Non è il numero dei partecipanti. E forse nemmeno il posto. Quello che mi piace di Christian Artists, e che mi ha riportato ancora una volta in quel di Acquasparta, è il clima.

Quel clima di allegria che risuona nelle risate fin dal mattino; quel clima di creatività che si percepisce nei rapporti con gli artisti, tra dialoghi e spunti di riflessione; quel clima di serenità che si respira fino a notte fonda, tra seminari e spettacoli.

È una ricchezza intellettuale che distingue Christian Artists da ogni altro “campo biblico” – sia detto con tutto il rispetto possibile, naturalmente -, che permette a persone completamente diverse per provenienza culturale, preparazione, talento, percorso di fede, appartenenza denominazionale di trovare un comune denominatore in Cristo.

Proprio come dovrebbero fare sempre i cristiani, direte voi. Esatto. Proprio come dovrebbero, e come raramente fanno. Non sono molte, purtroppo, le occasioni di incontro tra cristiani di realtà diverse che si sentono uniti da uno scopo comune; sono rare le riunioni, talvolta anche di grande impatto, che non siano mere celebrazioni di una unità ancora solo teorica, e siano invece mirate alla concretezza di una comunione spicciola e quotidiana.

Christian Artists è così: dialoghi con il performer battista, chiacchieri con il tecnico pentecostale, scherzi con l’oratore “dei fratelli”, in un clima di sintonia che potrebbe suonare quasi irreale, o forse falso, a leggere le cronache evangeliche del nostro tempo.

Non solo. Da quando si è trasferito in Umbria, ospite di un borgo medievale che i bravi presentatori definirebbero “splendida cornice”, Christian Artists ha una marcia e un impegno in più: dimostrare concretamente quell’amore, quella nuova vita, quella gioia che – almeno a parole – caratterizzano il cristiano “nato di nuovo”, quel cristiano che – per intenderci – ha vissuto un’esperienza di fede e in seguito a questa ha fatto una scelta di vita cristiana.

Perché è facile parlare di fede tra noi, in una autoreferenzialità che si autoalimenta e che, giorno dopo giorno, ci chiude al “mondo”, impedendoci di comprendere le necessità e le speranze di chi ci sta attorno. È facile autocompatirsi su quanto poco siamo compresi o su come sia difficile il terreno di casa nostra (fateci caso: avete mai sentito una chiesa dire che nella sua città la gente è sensibile e ben disposta verso il messaggio di speranza della fede?).
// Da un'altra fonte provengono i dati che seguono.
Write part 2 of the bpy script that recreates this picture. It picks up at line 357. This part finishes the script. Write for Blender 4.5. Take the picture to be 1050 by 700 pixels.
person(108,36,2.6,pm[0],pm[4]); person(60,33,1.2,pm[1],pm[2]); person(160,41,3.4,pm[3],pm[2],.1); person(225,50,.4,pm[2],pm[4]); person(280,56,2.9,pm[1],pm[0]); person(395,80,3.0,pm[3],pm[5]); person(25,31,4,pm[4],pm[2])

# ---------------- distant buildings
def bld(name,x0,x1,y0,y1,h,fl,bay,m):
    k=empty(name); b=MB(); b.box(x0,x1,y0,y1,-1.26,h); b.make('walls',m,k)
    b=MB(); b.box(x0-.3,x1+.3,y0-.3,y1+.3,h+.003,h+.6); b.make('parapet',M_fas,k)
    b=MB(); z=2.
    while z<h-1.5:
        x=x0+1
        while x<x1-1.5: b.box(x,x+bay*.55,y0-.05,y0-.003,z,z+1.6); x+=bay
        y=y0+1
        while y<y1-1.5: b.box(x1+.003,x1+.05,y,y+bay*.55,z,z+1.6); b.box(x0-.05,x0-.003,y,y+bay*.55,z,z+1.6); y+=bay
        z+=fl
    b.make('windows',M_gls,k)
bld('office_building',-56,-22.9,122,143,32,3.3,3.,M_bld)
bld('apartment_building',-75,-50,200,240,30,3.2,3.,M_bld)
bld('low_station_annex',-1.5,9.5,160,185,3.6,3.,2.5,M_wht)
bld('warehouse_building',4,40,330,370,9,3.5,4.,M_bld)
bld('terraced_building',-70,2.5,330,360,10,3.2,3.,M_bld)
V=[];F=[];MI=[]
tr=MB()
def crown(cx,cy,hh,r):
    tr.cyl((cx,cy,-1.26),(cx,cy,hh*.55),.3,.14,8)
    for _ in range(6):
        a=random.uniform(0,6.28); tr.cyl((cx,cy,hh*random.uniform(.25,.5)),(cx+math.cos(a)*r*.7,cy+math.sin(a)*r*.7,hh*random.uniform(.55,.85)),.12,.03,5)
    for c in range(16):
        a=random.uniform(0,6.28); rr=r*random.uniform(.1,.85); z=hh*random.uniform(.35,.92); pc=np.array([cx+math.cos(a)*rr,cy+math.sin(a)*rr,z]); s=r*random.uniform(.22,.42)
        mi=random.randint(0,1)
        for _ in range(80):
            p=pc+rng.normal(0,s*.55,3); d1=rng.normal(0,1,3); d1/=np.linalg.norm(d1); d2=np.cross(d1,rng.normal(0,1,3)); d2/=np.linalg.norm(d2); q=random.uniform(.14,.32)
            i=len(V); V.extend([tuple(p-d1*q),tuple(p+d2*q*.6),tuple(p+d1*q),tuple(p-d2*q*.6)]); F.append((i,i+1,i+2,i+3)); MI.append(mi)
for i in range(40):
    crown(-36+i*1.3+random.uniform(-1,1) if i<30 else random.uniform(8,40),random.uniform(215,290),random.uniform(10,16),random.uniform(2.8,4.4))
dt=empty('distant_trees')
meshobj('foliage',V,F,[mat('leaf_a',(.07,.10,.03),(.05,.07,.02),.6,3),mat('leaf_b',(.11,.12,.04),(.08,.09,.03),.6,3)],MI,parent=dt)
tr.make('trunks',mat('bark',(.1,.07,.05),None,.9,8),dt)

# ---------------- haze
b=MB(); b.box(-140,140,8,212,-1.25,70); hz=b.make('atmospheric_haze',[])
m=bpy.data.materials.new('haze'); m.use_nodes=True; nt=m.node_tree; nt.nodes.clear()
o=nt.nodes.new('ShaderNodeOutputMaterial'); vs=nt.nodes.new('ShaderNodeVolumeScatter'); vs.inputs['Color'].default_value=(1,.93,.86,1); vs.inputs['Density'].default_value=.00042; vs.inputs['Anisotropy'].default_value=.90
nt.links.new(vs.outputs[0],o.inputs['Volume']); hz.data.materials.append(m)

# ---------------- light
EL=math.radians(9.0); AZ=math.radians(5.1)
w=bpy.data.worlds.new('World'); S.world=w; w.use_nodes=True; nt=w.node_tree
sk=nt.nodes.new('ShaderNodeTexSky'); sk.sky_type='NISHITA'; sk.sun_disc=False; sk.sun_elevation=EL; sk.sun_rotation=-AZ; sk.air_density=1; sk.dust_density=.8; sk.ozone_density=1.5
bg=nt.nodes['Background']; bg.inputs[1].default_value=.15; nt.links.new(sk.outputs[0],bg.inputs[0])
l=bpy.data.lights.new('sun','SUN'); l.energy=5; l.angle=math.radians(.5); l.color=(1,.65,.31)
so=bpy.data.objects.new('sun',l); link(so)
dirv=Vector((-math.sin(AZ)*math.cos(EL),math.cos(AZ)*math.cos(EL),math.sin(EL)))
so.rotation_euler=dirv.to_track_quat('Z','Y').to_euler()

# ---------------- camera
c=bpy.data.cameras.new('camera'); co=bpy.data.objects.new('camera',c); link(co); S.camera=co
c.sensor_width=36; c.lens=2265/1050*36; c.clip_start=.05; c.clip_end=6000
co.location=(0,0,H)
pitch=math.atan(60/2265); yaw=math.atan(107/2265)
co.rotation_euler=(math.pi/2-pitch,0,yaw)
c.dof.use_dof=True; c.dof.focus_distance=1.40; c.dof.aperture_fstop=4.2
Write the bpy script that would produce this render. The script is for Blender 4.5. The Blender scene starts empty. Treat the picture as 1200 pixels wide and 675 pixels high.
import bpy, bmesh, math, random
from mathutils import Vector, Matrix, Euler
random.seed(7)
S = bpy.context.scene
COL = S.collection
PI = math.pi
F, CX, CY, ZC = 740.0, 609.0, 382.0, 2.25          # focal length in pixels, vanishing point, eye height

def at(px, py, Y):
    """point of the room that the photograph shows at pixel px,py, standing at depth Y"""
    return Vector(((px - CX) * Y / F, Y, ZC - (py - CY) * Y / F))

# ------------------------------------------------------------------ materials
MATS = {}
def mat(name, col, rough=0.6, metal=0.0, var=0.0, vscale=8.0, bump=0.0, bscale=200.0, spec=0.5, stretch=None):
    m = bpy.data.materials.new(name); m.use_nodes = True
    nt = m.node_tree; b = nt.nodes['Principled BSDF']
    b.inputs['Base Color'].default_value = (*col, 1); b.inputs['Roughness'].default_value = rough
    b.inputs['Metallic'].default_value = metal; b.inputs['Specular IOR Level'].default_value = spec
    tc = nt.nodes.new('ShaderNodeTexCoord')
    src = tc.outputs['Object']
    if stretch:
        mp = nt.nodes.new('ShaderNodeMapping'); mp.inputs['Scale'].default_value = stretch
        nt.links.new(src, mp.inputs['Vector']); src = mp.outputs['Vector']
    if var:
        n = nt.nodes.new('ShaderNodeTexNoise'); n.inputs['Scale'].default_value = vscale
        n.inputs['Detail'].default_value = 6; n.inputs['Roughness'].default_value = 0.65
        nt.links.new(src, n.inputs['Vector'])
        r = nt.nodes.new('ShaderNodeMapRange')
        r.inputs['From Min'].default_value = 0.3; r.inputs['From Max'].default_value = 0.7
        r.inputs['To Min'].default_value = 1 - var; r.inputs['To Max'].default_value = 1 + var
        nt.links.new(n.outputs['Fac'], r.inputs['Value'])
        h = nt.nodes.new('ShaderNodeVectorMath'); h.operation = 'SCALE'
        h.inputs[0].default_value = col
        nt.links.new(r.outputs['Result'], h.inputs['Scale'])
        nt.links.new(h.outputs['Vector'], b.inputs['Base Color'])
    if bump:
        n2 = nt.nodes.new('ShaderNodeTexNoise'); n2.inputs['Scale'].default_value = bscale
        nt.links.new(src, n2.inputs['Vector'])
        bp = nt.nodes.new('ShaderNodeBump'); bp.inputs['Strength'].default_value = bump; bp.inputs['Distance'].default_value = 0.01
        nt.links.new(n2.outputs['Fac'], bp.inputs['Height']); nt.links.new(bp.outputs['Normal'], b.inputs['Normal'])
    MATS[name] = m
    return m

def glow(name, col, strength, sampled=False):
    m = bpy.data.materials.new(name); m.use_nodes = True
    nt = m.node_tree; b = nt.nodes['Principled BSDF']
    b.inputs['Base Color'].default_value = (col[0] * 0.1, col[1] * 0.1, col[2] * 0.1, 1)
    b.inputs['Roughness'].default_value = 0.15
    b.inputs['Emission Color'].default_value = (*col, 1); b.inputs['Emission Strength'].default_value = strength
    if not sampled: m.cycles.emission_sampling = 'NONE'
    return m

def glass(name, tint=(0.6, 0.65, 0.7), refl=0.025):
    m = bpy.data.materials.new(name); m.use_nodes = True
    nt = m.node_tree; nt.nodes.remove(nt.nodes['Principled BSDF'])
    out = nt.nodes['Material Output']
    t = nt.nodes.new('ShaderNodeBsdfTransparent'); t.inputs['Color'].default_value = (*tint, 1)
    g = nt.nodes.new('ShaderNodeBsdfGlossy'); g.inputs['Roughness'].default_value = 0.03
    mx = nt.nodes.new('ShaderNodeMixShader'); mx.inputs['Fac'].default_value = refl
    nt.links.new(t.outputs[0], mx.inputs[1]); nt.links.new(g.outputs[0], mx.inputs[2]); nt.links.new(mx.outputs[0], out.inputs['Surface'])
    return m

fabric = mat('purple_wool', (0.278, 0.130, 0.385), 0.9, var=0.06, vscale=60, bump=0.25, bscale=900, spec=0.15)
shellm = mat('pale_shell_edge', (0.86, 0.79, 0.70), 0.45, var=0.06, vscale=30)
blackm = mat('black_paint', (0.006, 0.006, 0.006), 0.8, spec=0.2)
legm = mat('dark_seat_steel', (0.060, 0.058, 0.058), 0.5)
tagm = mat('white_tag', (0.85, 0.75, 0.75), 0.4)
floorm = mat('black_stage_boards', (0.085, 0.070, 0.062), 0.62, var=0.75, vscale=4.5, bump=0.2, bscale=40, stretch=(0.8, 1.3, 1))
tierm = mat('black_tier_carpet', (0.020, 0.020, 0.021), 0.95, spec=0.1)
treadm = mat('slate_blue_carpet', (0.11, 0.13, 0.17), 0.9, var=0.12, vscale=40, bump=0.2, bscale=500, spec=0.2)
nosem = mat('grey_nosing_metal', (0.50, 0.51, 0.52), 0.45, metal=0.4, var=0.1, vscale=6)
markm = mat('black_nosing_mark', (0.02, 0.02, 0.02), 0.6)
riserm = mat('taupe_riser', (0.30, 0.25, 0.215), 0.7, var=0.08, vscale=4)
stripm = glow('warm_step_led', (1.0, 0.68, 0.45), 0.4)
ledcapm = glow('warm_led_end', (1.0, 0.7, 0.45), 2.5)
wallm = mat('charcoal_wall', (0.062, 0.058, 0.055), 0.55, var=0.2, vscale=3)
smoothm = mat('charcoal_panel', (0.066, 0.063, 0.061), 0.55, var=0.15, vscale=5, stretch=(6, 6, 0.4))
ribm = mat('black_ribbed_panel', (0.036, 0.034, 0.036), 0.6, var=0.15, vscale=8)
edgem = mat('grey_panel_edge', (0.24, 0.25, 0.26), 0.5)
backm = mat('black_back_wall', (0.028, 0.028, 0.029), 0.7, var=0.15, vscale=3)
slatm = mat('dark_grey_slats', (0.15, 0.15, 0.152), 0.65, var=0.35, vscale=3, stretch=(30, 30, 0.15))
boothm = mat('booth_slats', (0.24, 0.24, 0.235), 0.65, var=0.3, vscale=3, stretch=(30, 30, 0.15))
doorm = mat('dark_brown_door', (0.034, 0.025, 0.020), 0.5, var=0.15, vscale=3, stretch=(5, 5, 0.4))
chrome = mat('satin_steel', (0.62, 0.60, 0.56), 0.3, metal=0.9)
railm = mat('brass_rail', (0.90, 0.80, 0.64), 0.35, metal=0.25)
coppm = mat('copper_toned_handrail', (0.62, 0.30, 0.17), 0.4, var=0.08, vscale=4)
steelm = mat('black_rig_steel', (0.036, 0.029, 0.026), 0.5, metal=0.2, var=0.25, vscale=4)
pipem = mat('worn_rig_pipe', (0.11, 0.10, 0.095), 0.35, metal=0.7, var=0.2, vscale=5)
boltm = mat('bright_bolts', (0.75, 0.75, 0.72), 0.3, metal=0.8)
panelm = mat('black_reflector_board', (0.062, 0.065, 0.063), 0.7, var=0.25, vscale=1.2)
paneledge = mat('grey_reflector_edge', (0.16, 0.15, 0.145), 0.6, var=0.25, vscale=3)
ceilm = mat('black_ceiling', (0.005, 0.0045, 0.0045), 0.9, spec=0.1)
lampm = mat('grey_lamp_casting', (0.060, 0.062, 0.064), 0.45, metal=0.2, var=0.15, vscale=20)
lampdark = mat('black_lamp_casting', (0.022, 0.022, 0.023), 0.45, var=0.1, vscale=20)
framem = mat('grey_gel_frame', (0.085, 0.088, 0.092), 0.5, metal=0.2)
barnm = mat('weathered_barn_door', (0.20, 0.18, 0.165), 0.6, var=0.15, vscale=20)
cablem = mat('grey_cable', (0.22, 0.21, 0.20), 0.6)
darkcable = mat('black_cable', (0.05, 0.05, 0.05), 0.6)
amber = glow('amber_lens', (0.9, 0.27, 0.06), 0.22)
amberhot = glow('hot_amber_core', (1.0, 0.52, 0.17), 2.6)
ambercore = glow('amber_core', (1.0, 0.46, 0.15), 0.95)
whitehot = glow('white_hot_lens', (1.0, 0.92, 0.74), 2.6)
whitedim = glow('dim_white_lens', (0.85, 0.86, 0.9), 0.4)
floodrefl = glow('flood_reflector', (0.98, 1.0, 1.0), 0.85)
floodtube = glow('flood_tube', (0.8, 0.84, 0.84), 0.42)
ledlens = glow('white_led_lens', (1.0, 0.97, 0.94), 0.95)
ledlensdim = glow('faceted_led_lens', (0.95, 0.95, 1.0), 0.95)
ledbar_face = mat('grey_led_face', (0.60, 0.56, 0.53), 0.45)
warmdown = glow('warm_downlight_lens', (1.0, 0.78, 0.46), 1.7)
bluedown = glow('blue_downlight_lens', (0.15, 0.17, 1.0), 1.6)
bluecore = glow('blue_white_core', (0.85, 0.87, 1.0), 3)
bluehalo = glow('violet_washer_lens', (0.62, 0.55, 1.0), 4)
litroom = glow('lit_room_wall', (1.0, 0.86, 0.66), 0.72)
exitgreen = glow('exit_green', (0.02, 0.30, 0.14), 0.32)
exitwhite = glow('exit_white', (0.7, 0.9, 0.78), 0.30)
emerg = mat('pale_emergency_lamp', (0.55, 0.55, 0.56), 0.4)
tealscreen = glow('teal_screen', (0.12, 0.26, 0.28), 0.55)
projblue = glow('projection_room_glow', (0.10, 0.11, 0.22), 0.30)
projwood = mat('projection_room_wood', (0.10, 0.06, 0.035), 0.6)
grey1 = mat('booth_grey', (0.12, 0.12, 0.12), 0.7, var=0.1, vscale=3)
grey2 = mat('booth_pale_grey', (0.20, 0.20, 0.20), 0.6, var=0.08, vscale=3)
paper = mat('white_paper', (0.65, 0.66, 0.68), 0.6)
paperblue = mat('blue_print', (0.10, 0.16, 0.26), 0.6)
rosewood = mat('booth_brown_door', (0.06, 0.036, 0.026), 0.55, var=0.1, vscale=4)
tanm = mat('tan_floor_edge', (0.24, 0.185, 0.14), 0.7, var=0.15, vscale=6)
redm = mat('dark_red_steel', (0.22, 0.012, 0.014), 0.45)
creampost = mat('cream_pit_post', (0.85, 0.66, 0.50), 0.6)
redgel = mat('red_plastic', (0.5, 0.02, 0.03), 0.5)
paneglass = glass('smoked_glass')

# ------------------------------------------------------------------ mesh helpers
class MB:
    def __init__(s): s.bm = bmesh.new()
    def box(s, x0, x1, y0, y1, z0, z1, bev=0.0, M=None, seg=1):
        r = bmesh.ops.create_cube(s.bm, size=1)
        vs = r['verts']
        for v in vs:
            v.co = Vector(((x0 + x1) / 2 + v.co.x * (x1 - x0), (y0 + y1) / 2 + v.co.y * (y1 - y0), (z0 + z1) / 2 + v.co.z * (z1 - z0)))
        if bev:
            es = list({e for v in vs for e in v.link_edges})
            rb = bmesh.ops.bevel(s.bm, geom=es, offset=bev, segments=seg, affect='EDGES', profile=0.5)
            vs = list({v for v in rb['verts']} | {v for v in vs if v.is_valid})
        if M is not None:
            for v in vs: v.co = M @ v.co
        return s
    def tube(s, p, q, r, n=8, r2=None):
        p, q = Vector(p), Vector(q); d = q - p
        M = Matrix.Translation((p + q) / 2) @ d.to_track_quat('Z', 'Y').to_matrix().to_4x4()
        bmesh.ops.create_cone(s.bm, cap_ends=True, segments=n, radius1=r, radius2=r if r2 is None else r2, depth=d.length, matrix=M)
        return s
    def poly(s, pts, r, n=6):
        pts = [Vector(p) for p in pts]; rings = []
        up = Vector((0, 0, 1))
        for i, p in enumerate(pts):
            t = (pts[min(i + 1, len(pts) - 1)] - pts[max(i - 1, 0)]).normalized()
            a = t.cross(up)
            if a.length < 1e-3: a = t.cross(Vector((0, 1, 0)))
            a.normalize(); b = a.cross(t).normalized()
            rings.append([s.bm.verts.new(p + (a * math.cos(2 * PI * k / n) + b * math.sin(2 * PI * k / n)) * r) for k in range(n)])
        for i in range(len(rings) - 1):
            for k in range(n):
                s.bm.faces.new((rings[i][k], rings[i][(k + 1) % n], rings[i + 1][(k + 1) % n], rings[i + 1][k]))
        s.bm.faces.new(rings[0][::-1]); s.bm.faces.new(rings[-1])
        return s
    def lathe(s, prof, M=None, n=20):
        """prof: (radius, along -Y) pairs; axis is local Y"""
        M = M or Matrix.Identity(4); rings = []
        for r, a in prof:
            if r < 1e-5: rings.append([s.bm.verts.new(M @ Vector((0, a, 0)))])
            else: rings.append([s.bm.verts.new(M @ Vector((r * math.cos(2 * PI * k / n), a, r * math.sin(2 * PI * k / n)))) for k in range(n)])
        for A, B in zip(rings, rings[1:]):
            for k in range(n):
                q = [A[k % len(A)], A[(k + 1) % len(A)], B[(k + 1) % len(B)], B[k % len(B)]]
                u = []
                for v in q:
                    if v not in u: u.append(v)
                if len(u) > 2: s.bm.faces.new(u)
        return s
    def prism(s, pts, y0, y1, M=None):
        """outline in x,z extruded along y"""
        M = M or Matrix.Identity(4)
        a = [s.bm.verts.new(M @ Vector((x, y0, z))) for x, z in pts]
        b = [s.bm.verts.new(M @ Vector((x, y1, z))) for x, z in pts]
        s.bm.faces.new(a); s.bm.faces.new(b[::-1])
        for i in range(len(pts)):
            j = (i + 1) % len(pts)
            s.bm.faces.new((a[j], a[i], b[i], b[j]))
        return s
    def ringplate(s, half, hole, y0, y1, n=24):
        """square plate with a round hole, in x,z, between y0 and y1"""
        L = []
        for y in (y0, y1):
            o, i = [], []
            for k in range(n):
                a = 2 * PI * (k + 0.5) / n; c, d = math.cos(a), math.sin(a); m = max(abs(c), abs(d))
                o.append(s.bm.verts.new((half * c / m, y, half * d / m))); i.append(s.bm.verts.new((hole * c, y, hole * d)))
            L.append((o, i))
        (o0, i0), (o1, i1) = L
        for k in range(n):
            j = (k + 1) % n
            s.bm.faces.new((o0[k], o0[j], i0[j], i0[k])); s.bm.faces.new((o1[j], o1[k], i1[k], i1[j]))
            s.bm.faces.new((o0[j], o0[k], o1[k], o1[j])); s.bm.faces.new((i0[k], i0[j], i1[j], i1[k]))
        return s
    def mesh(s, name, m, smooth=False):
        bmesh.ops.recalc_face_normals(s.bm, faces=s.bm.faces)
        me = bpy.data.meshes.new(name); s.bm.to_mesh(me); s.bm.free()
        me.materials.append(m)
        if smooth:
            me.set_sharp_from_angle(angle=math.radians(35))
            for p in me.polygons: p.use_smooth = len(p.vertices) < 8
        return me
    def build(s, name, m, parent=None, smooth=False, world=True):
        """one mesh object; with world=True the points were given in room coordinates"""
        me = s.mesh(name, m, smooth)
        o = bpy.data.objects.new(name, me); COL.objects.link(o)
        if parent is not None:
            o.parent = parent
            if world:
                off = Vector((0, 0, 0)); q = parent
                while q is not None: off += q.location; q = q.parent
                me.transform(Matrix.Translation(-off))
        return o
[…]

Il difficile è sforzarsi per farsi capire. Perché, per farsi capire, è necessario prima capire. Capire gli altri, quegli “altri” da cui ci astraiamo per immergerci nelle oasi dei ritiri spirituali o dei campi biblici.
A volte, con il nostro modo di fare, ricordiamo da vicino la pubblicità di quella coppia che, tornata dalla crociera, vive con disperazione la banale quotidianità ritrovata a casa propria. Anche noi cristiani torniamo a casa dai ritiri spirituali e ci sentiamo “ristorati”, ma ben presto il ristoro si trasforma in frustrazione per il contesto ostile con cui dobbiamo fare nuovamente i conti ogni giorno. La quotidianità è un contesto troppo diverso dall’atmosfera delle giornate felici passate lontane dal “mondo”, specie se il ritiro spirituale non ci ha arricchito di elementi nuovi, capaci di cambiare la nostra prospettiva sulle cose e quindi la nostra capacità di intervenire sul contesto in cui viviamo.

Christian Artists, al contrario di molti ritiri, non è una vacanza: forse per questo non è così popolare. A Christian Artists ci si riposa, ma è un riposo attivo, dove gli stimoli sono continui. Scomodo? Certo, un ritiro spirituale è più comodo: ad Acquasparta siamo chiamati a rendere conto della nostra fede – per dirla con San Paolo – ogni giorno. Al bar del paese, in lavanderia, in piazza. La gente ci guarda, sa chi siamo, e aspetta di vedere se quella fede di cui parliamo è proprio qualcosa che vale la pena vivere, o se è solo un’altra forma di religiosità, magari un po’ più intensa, ma che non cambia davvero la vita.

Sta a noi dimostrare che la nostra vita è differente. Ma non a parole: con i fatti. Aiutati certamente da un contesto di seminari, corsi, incontri, ma da applicare poi alla vita di tutti i giorni. E subito. A Christian Artists la vita non viene sospesa artificiosamente per una settimana, ma continua giorno per giorno in un contesto umano fatto di incontri, di contatti, di sorrisi, di parole.

Per questo Christian Artists mi piace. Mi dispiace solo che pochi abbiano compreso il valore del progetto, perdendo l’occasione per un ritiro spirituale diverso dal solito, ma non per questo meno intenso. Anzi.